**Exercise task**:
Filter the entries, keeping every line with the word "this".

**Dataset**:
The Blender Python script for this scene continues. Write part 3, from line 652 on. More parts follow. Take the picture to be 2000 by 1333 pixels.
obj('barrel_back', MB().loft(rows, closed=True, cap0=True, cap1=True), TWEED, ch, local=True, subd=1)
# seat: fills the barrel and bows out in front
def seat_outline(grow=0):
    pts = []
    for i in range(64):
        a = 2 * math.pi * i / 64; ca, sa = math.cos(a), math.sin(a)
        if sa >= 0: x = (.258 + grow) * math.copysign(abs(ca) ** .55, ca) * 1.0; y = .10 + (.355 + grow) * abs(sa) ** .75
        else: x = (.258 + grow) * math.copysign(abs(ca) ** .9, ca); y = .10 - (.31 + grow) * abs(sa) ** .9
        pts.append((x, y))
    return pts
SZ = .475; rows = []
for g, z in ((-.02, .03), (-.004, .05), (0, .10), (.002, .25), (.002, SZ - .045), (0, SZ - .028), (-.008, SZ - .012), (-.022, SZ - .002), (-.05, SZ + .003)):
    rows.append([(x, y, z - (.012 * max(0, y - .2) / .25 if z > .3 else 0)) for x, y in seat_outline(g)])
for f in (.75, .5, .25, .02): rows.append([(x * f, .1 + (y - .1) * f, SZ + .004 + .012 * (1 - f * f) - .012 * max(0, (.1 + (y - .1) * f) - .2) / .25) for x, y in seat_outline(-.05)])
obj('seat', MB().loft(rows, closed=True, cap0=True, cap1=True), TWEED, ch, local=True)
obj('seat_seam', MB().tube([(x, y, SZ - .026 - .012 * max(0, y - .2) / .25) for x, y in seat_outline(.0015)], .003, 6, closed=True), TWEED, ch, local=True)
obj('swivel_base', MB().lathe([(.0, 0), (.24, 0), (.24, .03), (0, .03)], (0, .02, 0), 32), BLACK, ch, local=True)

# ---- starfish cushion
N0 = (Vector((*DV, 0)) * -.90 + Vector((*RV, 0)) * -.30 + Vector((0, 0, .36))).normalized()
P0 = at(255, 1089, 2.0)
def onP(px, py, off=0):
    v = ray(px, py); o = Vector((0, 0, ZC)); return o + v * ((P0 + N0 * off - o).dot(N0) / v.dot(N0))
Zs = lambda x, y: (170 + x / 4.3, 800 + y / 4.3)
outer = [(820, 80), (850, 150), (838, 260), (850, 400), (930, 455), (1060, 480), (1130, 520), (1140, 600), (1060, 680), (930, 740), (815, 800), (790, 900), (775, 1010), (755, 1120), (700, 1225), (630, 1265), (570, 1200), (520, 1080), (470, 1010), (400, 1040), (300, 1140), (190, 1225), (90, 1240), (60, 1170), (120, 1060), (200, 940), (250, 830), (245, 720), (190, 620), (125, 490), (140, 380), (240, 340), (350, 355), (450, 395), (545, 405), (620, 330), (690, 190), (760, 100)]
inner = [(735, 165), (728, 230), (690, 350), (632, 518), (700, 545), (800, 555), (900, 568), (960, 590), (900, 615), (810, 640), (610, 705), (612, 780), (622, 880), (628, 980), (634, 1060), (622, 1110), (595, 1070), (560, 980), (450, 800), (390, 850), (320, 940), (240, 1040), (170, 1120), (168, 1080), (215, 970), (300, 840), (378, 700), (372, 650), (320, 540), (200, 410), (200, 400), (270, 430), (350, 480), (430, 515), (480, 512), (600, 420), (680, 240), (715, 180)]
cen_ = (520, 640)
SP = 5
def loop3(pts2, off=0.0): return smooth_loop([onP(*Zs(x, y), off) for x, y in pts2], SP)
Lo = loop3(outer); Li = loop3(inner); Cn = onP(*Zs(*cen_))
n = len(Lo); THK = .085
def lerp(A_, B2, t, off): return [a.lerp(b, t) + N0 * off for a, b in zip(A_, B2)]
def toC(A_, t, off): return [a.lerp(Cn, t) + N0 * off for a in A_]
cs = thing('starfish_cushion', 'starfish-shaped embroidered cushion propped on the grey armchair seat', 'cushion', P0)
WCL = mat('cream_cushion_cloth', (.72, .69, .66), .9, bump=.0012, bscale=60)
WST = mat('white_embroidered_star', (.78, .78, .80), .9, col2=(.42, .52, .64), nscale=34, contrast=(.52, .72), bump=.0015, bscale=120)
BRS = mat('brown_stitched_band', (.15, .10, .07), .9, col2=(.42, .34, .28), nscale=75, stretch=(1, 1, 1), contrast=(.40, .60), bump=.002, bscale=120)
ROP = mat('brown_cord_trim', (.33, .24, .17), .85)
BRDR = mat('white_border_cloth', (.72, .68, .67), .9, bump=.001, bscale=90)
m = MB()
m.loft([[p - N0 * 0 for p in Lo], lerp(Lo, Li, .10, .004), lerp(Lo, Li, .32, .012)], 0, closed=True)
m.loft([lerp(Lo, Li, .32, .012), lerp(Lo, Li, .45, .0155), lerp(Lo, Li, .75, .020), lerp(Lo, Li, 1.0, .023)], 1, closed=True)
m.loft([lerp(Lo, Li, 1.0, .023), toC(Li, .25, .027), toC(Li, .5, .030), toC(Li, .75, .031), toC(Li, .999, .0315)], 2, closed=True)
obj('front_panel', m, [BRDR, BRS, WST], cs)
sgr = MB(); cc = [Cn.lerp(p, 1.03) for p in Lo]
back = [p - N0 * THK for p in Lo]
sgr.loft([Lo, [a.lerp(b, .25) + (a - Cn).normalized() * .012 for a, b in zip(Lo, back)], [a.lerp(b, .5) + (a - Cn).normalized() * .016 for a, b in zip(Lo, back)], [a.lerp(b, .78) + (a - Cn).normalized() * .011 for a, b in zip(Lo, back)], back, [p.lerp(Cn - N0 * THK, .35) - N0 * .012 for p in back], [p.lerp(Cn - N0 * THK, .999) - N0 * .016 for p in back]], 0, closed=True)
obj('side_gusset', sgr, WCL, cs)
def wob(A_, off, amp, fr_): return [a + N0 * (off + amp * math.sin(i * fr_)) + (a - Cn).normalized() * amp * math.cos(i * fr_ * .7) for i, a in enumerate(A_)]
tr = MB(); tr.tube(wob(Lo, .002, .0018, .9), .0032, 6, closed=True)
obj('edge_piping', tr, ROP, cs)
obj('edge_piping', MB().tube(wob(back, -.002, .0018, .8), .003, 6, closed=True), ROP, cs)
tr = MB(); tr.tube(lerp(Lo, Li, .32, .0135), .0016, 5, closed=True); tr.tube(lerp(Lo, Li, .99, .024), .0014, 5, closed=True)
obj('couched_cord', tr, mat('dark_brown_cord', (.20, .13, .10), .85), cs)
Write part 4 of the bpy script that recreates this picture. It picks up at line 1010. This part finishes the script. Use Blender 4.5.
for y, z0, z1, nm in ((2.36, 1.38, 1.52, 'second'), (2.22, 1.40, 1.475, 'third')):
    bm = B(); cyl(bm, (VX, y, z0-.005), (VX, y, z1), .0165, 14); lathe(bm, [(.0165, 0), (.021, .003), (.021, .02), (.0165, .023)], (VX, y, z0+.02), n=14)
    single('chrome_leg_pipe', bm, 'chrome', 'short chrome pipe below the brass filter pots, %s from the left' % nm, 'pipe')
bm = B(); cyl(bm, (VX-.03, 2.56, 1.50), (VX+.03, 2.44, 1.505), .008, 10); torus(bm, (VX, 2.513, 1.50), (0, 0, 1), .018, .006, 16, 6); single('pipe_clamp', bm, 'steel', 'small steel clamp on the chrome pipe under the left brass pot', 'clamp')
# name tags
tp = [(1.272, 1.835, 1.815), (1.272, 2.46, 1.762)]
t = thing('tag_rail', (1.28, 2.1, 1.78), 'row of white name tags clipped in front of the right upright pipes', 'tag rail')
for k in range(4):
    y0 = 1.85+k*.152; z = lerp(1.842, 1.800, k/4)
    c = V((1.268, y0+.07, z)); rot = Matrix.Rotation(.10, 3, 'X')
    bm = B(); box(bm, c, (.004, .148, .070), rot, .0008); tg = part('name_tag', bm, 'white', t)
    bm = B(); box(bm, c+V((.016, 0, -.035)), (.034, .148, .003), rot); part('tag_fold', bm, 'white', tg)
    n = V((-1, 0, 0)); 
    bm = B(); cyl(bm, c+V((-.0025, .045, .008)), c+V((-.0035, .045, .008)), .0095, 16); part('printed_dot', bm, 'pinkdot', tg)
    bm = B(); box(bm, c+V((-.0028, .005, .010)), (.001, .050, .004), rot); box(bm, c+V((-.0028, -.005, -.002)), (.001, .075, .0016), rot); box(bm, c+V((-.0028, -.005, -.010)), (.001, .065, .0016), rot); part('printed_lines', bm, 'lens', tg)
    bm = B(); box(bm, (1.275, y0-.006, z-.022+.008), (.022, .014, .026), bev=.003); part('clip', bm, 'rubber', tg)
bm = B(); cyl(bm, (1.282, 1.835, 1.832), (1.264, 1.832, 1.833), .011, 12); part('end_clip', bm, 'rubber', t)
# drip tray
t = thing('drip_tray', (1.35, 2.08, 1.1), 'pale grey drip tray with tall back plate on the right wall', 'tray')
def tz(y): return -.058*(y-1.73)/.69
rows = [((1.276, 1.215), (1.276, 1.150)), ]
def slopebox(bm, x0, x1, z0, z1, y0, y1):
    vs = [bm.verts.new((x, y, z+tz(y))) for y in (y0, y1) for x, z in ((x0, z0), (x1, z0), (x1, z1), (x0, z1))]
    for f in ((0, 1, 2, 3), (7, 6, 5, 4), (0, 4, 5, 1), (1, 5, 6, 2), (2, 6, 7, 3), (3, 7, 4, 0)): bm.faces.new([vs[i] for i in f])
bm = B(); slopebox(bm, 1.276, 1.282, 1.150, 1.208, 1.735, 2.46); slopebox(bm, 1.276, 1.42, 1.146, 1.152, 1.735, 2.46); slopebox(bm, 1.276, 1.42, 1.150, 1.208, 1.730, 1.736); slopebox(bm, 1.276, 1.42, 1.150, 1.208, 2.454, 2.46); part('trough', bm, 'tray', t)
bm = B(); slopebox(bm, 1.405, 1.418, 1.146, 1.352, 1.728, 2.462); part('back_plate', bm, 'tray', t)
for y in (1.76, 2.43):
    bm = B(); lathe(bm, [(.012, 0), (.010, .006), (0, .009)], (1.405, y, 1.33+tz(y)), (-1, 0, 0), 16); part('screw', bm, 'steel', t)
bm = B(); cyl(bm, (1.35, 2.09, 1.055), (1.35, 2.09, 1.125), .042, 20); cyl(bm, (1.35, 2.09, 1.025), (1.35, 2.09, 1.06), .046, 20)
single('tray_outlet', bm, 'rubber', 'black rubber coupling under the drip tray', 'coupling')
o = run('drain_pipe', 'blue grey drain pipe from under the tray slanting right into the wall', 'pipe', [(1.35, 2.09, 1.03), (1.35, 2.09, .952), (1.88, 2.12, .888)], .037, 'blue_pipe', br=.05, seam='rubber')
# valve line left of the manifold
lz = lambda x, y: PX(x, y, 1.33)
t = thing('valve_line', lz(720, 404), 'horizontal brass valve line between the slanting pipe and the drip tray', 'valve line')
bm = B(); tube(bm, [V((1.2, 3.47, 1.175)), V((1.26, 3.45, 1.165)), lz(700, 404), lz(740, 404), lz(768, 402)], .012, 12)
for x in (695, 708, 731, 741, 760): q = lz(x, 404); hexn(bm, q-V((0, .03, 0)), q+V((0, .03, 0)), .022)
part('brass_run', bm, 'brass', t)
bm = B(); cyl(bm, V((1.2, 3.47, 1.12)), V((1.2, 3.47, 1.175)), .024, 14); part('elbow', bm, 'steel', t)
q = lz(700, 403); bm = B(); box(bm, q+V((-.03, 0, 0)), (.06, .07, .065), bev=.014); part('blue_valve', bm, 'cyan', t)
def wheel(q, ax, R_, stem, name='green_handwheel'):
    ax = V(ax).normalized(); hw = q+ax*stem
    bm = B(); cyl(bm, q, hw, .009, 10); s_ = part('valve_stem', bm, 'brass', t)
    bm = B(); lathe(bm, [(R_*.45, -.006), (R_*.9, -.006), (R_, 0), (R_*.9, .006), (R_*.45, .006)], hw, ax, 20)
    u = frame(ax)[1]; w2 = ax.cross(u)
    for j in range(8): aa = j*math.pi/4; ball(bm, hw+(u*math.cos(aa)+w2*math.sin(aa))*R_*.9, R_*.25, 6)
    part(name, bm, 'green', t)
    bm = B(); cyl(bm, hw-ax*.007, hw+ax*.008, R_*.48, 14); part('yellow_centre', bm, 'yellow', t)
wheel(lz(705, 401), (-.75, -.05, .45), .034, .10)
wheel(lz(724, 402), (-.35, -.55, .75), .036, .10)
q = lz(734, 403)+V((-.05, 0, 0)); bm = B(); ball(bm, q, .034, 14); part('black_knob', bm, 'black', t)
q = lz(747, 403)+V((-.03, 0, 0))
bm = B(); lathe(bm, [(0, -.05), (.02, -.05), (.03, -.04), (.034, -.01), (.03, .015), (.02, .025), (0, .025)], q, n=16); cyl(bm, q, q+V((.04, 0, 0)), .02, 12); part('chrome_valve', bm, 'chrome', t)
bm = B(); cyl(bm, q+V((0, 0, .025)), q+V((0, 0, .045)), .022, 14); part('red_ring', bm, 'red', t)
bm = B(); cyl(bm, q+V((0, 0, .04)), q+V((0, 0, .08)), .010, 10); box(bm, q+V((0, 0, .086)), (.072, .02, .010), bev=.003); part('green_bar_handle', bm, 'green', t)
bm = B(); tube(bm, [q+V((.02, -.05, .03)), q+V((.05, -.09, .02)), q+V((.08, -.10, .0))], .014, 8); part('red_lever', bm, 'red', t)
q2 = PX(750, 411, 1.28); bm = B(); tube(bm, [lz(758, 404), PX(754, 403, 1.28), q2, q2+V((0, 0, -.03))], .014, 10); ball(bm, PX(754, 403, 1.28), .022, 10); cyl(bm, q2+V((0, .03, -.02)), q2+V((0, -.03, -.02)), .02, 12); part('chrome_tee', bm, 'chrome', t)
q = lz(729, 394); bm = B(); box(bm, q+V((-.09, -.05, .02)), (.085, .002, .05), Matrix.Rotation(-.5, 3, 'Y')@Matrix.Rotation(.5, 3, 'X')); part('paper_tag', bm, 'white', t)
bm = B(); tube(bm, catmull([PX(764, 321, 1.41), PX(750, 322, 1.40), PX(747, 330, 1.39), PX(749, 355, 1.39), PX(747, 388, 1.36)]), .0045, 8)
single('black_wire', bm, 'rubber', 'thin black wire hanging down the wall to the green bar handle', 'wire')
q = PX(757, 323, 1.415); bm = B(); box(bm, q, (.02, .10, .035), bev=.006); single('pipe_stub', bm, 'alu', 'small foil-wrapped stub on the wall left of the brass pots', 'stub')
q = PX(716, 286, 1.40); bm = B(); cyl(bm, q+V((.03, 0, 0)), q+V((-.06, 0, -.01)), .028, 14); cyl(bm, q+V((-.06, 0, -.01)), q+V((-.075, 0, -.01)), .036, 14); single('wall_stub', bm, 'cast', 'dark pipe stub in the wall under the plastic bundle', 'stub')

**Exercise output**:
The Blender Python script for this scene continues. Write part 3, from line 652 on. More parts follow. Take the picture to be 2000 by 1333 pixels.
Write part 4 of the bpy script that recreates this picture. It picks up at line 1010. This part finishes the script. Use Blender 4.5.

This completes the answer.